Free 5-question sample test with instant feedback. See how ready you are.
Question 1
What is the relationship between a bond's price and its yield?
Answer: Bond prices and yields move in opposite (inverse) directions. When interest rates rise, existing bond prices fall; when rates fall, prices rise.
Question 2
What is the par value (face value) of a standard corporate bond, and what does it represent?
Answer: The standard par value is $1,000. It represents the principal amount the issuer promises to repay to the bondholder at maturity.
Question 3
What is a bond's coupon rate, and how is the annual interest payment calculated?

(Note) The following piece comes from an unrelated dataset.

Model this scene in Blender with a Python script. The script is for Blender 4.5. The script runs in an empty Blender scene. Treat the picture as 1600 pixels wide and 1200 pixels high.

Answer: The coupon rate is the stated annual interest rate on the bond. The annual interest payment equals the coupon rate multiplied by the par value (e.g., 6% × $1,000 = $60/year).
Question 4
When a bond is trading at a premium, what is the relationship among its coupon rate, current yield, and yield to maturity?
Answer: When a bond trades at a premium, coupon rate > current yield > yield to maturity. The investor pays more than par, so the effective yield is lower than the stated coupon.
Question 5
When a bond is trading at a discount, what is the relationship among its coupon rate, current yield, and yield to maturity?
Answer: When a bond trades at a discount, coupon rate < current yield < yield to maturity. The investor pays less than par, so the effective yield is higher than the stated coupon.